_Written task_
Give only the lines from the one containing "idx[q + 3] = n" through the end of the material below, exactly as written.
╭──
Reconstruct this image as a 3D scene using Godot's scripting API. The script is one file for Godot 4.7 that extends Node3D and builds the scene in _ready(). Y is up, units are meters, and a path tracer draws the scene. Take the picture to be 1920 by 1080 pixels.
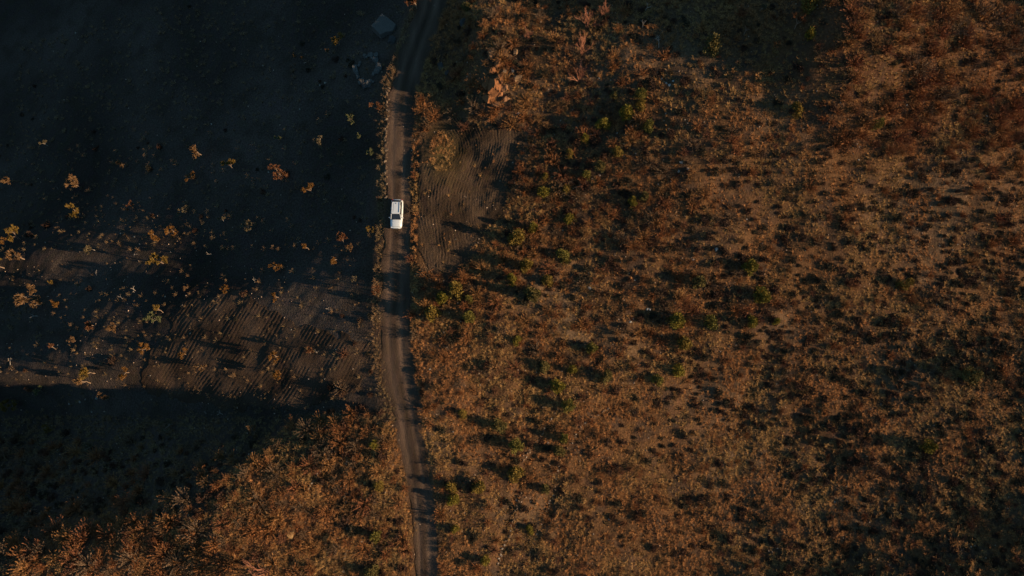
extends Node3D
# A white car on a dirt road through dry scrub, seen from a drone in low evening sun.

const FOV := 50.0
const PITCH := 75.0
const DIST := 96.5
const SUN_UP := 17.0
const SUN_TURN := 13.0

var cam := Vector3.ZERO
var fw := Vector3.ZERO
var upv := Vector3.ZERO
var foc := 1.0
var rng := RandomNumberGenerator.new()
var used := {}
var labels := {}

# coarse terrain, then fine terrain
const CX0 := -150.0
const CZ0 := -100.0
const CNX := 281
const CNZ := 181
var ch := PackedFloat32Array()
const X0 := -130.0
const Z0 := -78.0
const ST := 0.4
const NX := 626
const NZ := 346
var fh := PackedFloat32Array()
var road := PackedVector2Array()      # (x, z) of the road's middle, north to south
var road_w := PackedFloat32Array()
var na := FastNoiseLite.new()
var nb := FastNoiseLite.new()
var nc := FastNoiseLite.new()
var M := {}


func _ready():
	rng.seed = 7
	var c := Camera3D.new()
	c.name = "camera"
	c.fov = FOV
	c.rotation_degrees = Vector3(-PITCH, 0, 0)
	fw = Vector3(0, -sin(deg_to_rad(PITCH)), -cos(deg_to_rad(PITCH)))
	upv = Vector3(0, cos(deg_to_rad(PITCH)), -sin(deg_to_rad(PITCH)))
	cam = -fw * DIST
	foc = 540.0 / tan(deg_to_rad(FOV * 0.5))
	c.position = cam
	c.near = 0.5
	c.far = 4000.0
	add_child(c)
	c.current = true

	var env := Environment.new()
	env.background_mode = Environment.BG_SKY
	var sky := Sky.new()
	var sm := ProceduralSkyMaterial.new()
	sm.sky_top_color = Color(0.044, 0.114, 0.200).linear_to_srgb()
	sm.sky_horizon_color = Color(0.095, 0.150, 0.198).linear_to_srgb()
	sm.sky_curve = 0.15
	sm.ground_bottom_color = Color(0.03, 0.025, 0.02).linear_to_srgb()
	sm.ground_horizon_color = Color(0.04, 0.05, 0.06).linear_to_srgb()
	sm.sun_angle_max = 20.0
	sm.sun_curve = 0.1
	sky.sky_material = sm
	env.sky = sky
	env.background_energy_multiplier = 1.0
	env.tonemap_mode = Environment.TONE_MAPPER_LINEAR
	env.tonemap_exposure = 2.35
	env.sdfgi_enabled = true
	env.ssao_enabled = true
	env.ssil_enabled = true
	var we := WorldEnvironment.new()
	we.name = "world_environment"
	we.environment = env
	add_child(we)

	var sun := DirectionalLight3D.new()
	sun.name = "sun"
	var e := deg_to_rad(SUN_UP)
	var a := deg_to_rad(SUN_TURN)
	var to_sun := Vector3(cos(e) * cos(a), sin(e), cos(e) * sin(a))
	sun.look_at_from_position(Vector3.ZERO, -to_sun, Vector3.UP)
	sun.light_color = Color(1.0, 0.77, 0.50).linear_to_srgb()
	sun.light_energy = 1.6
	sun.light_angular_distance = 0.5
	sun.shadow_enabled = true
	add_child(sun)

	na.seed = 11; na.frequency = 1.0 / 9.0; na.noise_type = FastNoiseLite.TYPE_SIMPLEX_SMOOTH; na.fractal_octaves = 2
	nb.seed = 23; nb.frequency = 1.0 / 2.2; nb.noise_type = FastNoiseLite.TYPE_SIMPLEX_SMOOTH; nb.fractal_octaves = 3
	nc.seed = 37; nc.frequency = 1.0 / 24.0; nc.noise_type = FastNoiseLite.TYPE_SIMPLEX_SMOOTH; nc.fractal_octaves = 3

	materials()
	terrain()
	road_mesh()
	fields()
	car()
	rocks()
	green_bushes()
	dry_trees()
	scrub()


# ---------------------------------------------------------------- naming
func numbered(called: String) -> String:
	if not used.has(called):
		used[called] = 0
		return called
	used[called] += 1
	return "%s_%03d" % [called, used[called]]


func put(o: Node3D, called: String, label: String, category: String, group := "") -> Node3D:
	o.name = numbered(called)
	o.set_meta("label", label)
	o.set_meta("category", category)
	if group != "":
		o.set_meta("group", group)
	add_child(o, true)
	return o


func part(called: String, mesh: Mesh, m: Material, parent: Node3D) -> MeshInstance3D:
	var o := MeshInstance3D.new()
	o.name = called
	o.mesh = mesh
	o.material_override = m
	parent.add_child(o, true)
	return o


func structure(called: String, mesh: Mesh, m: Material, kind := "structure") -> MeshInstance3D:
	var o := MeshInstance3D.new()
	o.name = numbered(called)
	o.mesh = mesh
	o.material_override = m
	o.set_meta("kind", kind)
	add_child(o, true)
	return o


# ---------------------------------------------------------------- camera arithmetic (photo pixels, 1920 x 1080)
func proj(p: Vector3) -> Vector2:
	var d := p - cam
	var q := d.dot(fw)
	return Vector2(960.0 + foc * d.x / q, 540.0 - foc * d.dot(upv) / q)


func ray(u: float, v: float) -> Vector3:
	return (fw * foc + Vector3(u - 960.0, 0, 0) + upv * (540.0 - v)).normalized()


func spot(u: float, v: float) -> Vector3:
	var d := ray(u, v)
	var h := 0.0
	var p := Vector3.ZERO
	for i in 14:
		p = cam + d * ((h - cam.y) / d.y)
		h = lerpf(h, hgt(p.x, p.z), 0.8)
	p.y = hgt(p.x, p.z)
	return p


func ss(a: float, b: float, x: float) -> float:
	return smoothstep(a, b, x)


func g(u: float, v: float, cu: float, cv: float, ru: float, rv: float) -> float:
	var x := (u - cu) / ru
	var y := (v - cv) / rv
	return exp(-x * x - y * y)


# ---------------------------------------------------------------- terrain
func spine_h(z: float) -> float:
	return -0.08 * z


func road_at(z: float) -> float:
	if z <= road[0].y:
		return road[0].x
	for i in range(1, road.size()):
		if z <= road[i].y:
			var t := (z - road[i - 1].y) / (road[i].y - road[i - 1].y)
			return lerpf(road[i - 1].x, road[i].x, t)
	return road[road.size() - 1].x


func road_half(z: float) -> float:
	for i in range(1, road.size()):
		if z <= road[i].y:
			var t := clampf((z - road[i - 1].y) / (road[i].y - road[i - 1].y), 0, 1)
			return lerpf(road_w[i - 1], road_w[i], t)
	return road_w[road_w.size() - 1]


func crest(v: float) -> float:      # crest of the spur at the lower left
	if v < 800:
		return lerpf(680.0, 555.0, clampf((v - 750.0) / 50.0, 0, 1))
	if v < 870:
		return lerpf(555.0, 455.0, (v - 800.0) / 70.0)
	return lerpf(455.0, 400.0, clampf((v - 870.0) / 90.0, 0, 1))


func slope_left(u: float, v: float) -> float:
	var s := 0.330
	s -= 0.20 * g(u, v, 175, 465, 190, 75)
	s -= 0.165 * g(u, v, 400, 610, 230, 110)
	s -= 0.160 * g(u, v, 640, 680, 120, 100)
	s -= 0.03 * g(u, v, 70, 665, 110, 50)
	s += 0.15 * g(u, v, 60, 615, 120, 28)
	s += 0.10 * g(u, v, 20, 400, 130, 40)
	s += 0.16 * nc.get_noise_2d(u * 0.13, v * 0.13) * ss(420, 500, v)
	var t := ss(755, 920, v + 60.0 * nc.get_noise_2d(u * 0.2, v * 0.1))
	if t > 0.0:
		var k := u - crest(v)
		var lit := ss(-25, 45, k)
		var behind := exp(-pow((k + 90.0) / 80.0, 2.0))
		var w := lerpf(0.330 + 0.035 * behind, -0.10, lit)
		w -= 0.40 * g(u, v, 250, 1075, 200, 100)
		s = lerpf(s, w, t)
	return s


func slope_right(u: float, v: float) -> float:
	var s := -0.03
	s -= 0.17 * g(u, v, 1080, 900, 330, 250)
	s += 0.15 * ss(1300, 1750, u) * ss(520, 760, v)
	s -= 0.02 * ss(1250, 1400, u) * ss(200, 320, v) * ss(700, 600, v)
	s += 0.20 * g(u, v, 1200, 80, 250, 150)
	s += 0.82 * g(u, v, 1495, 50, 78, 150)
	s -= 0.16 * g(u, v, 1780, 110, 190, 160)
	s += 0.03 * g(u, v, 860, 350, 90, 150)
	s += 1.0 * g(u, v, 876, 95, 32, 125)
	s -= 0.10 * g(u, v, 960, 110, 55, 100)
	s += 0.19 * g(u, v, 1110, 280, 170, 120)
	s += 0.08 * g(u, v, 890, 520, 90, 60)
	return s


func terrain():
	# the road's course, in photo pixels: x, y, half width
	var course := [[838, -130, 30], [822, -40, 28], [806, 20, 26], [783, 80, 27], [762, 140, 28], [752, 200, 27], [748, 280, 26], [748, 350, 26], [746, 420, 26], [744, 500, 26], [742, 570, 29],
		[742, 640, 30], [748, 700, 30], [760, 760, 29], [774, 830, 26], [787, 900, 25], [795, 970, 24], [798, 1040, 24], [799, 1130, 24], [800, 1250, 24]]
	for c in course:
		var d := ray(c[0], c[1])
		var y := 0.0
		var p := Vector3.ZERO
		for i in 20:
			p = cam + d * ((y - cam.y) / d.y)
			y = spine_h(p.z)
		road.append(Vector2(p.x, p.z))
		road_w.append(c[2] / foc * (p - cam).dot(fw))
	ch.resize(CNX * CNZ)
	for j in CNZ:
		var z := CZ0 + j
		var xr := road_at(z)
		var hw := road_half(z)
		var h0 := spine_h(z)
		var v0 := clampf(proj(Vector3(xr, h0, z)).y, -60, 1140)
		# how far the ground steps down left of the road, up right of it
		var down := 0.7 * ss(470, 410, v0) + 0.10
		down -= 0.60 * ss(770, 850, v0)
		var bank := (0.75 * ss(140, 200, v0) * ss(760, 690, v0) + 0.35 * ss(690, 760, v0)) * (0.8 + 0.35 * sin(v0 * 0.045))
		var mid := int(floor(xr - CX0))
		for side in [-1, 1]:
			var h := h0
			var i: int = mid if side < 0 else mid + 1
			var last := xr
			while i >= 0 and i < CNX:
				var x := CX0 + i
				var far := absf(x - xr) - hw
				if far > -0.3:
					var uv := proj(Vector3(x, h, z))
					var u := clampf(uv.x, -80, 2000)
					var v := clampf(uv.y, -80, 1160)
					var s := slope_left(u, v) if side < 0 else slope_right(u, v)
					s *= ss(-0.3, 3.0, far)
					if uv.x < -250 or uv.x > 2170:
						s *= 0.2
					h += s * (x - last)
				last = x
				var step := -down * ss(0.0, 2.2, far) if side < 0 else bank * ss(0.0, 1.3, far)
				ch[j * CNX + i] = h + step
				i += side
	# fine sheet
	fh.resize(NX * NZ)
	var pos := PackedVector3Array()
	var nor := PackedVector3Array()
	var col := PackedColorArray()
	pos.resize(NX * NZ); nor.resize(NX * NZ); col.resize(NX * NZ)
	for j in NZ:
		var z := Z0 + j * ST
		var xr := road_at(z)
		var hw := road_half(z)
		for i in NX:
			var x := X0 + i * ST
			var h := coarse(x, z)
			var far := absf(x - xr) - hw
			var rough := ss(0.0, 2.0, far)
			var k := 0.30 if x < xr else 1.0
			var here := na.get_noise_2d(x, z)
			h += rough * (k * 0.35 * here + (0.35 + 0.65 * k) * 0.13 * nb.get_noise_2d(x, z))
			if x > xr:
				h += 1.1 * nc.get_noise_2d(x * 1.1 + 210.0, z * 1.1) * ss(2.0, 10.0, far)
				var px := 960.0 + 12.0 * x
				var pz := 540.0 + 12.0 * z
				var band := g(px, pz, 1060, 420, 170, 330) + 0.7 * g(px, pz, 1010, 880, 120, 220)
				var at := proj(Vector3(x, h, z))
				if at.x > 930 and at.x < 1230 and at.y > 720:
					var d := minf(groove(at, [Vector2(1225, 735), Vector2(1146, 766), Vector2(1096, 804), Vector2(1058, 862), Vector2(1041, 930), Vector2(1009, 1010), Vector2(990, 1085)]), groove(at, [Vector2(1090, 735), Vector2(1051, 772), Vector2(1021, 818), Vector2(984, 872), Vector2(962, 940), Vector2(944, 1010), Vector2(930, 1085)]))
					h -= 0.26 * exp(-d * d / 60.0)
				h += rough * band * 0.34 * nb.get_noise_2d((x * 0.83 + z * 0.56) * 0.62, (x * 0.56 - z * 0.83) * 0.12 + 40.0)
			else:
				h += rough * 0.55 * na.get_noise_2d(x * 0.7 + 17.0, z * 0.9) * ss(4.0, 14.0, z) * ss(0.0, 8.0, far)
				h += rough * 0.10 * nb.get_noise_2d((x * 0.83 + z * 0.56) * 0.62, (x * 0.56 - z * 0.83) * 0.12)
			if far < 0.0:
				h -= 0.10 * ss(0.0, -0.5, far)
			fh[j * NX + i] = h
			pos[j * NX + i] = Vector3(x, h, z)
	for j in NZ:
		for i in NX:
			var l := fh[j * NX + maxi(i - 1, 0)]
			var r := fh[j * NX + mini(i + 1, NX - 1)]
			var t := fh[maxi(j - 1, 0) * NX + i]
			var b := fh[mini(j + 1, NZ - 1) * NX + i]
			nor[j * NX + i] = Vector3(l - r, 2 * ST, t - b).normalized()
			var p := pos[j * NX + i]
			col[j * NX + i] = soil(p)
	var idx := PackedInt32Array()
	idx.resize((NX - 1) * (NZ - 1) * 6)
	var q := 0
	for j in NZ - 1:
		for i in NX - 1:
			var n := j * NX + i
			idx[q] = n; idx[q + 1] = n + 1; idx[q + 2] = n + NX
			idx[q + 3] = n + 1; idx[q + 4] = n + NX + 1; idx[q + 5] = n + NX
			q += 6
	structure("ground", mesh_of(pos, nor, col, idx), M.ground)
	# the land beyond, out to the horizon
	var xs := []
	var zs := []
	for o in [2600, 1500, 800, 400, 200, 90, 40, 12]:
		xs.append(X0 - o)
	for i in range(0, NX, 25):
		xs.append(X0 + i * ST)
	for o in [12, 40, 90, 200, 400, 800, 1500, 2600]:
		xs.append(X0 + (NX - 1) * ST + o)
	for o in [2600, 1500, 800, 400, 200, 90, 40, 12]:
		zs.append(Z0 - o)
	for i in range(0, NZ, 23):
		zs.append(Z0 + i * ST)
	for o in [12, 40, 90, 200, 400, 800, 1500, 2600]:
		zs.append(Z0 + (NZ - 1) * ST + o)
	var st := SurfaceTool.new()
	st.begin(Mesh.PRIMITIVE_TRIANGLES)
	st.set_smooth_group(0)
	for j in zs.size() - 1:
		for i in xs.size() - 1:
			if xs[i] >= X0 and xs[i + 1] <= X0 + (NX - 1) * ST and zs[j] >= Z0 and zs[j + 1] <= Z0 + (NZ - 1) * ST:
				continue
			for k in [[0, 0], [1, 0], [0, 1], [1, 0], [1, 1], [0, 1]]:
				var x: float = xs[i + k[0]]
				var z: float = zs[j + k[1]]
				st.set_color(Color(0.09, 0.055, 0.035, 1.0))
				st.add_vertex(Vector3(x, hgt(x, z) - 0.02, z))
	st.generate_normals()
	structure("far_ground", st.commit(), M.ground)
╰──
_The result_
			idx[q + 3] = n + 1; idx[q + 4] = n + NX + 1; idx[q + 5] = n + NX
			q += 6
	structure("ground", mesh_of(pos, nor, col, idx), M.ground)
	# the land beyond, out to the horizon
	var xs := []
	var zs := []
	for o in [2600, 1500, 800, 400, 200, 90, 40, 12]:
		xs.append(X0 - o)
	for i in range(0, NX, 25):
		xs.append(X0 + i * ST)
	for o in [12, 40, 90, 200, 400, 800, 1500, 2600]:
		xs.append(X0 + (NX - 1) * ST + o)
	for o in [2600, 1500, 800, 400, 200, 90, 40, 12]:
		zs.append(Z0 - o)
	for i in range(0, NZ, 23):
		zs.append(Z0 + i * ST)
	for o in [12, 40, 90, 200, 400, 800, 1500, 2600]:
		zs.append(Z0 + (NZ - 1) * ST + o)
	var st := SurfaceTool.new()
	st.begin(Mesh.PRIMITIVE_TRIANGLES)
	st.set_smooth_group(0)
	for j in zs.size() - 1:
		for i in xs.size() - 1:
			if xs[i] >= X0 and xs[i + 1] <= X0 + (NX - 1) * ST and zs[j] >= Z0 and zs[j + 1] <= Z0 + (NZ - 1) * ST:
				continue
			for k in [[0, 0], [1, 0], [0, 1], [1, 0], [1, 1], [0, 1]]:
				var x: float = xs[i + k[0]]
				var z: float = zs[j + k[1]]
				st.set_color(Color(0.09, 0.055, 0.035, 1.0))
				st.add_vertex(Vector3(x, hgt(x, z) - 0.02, z))
	st.generate_normals()
	structure("far_ground", st.commit(), M.ground)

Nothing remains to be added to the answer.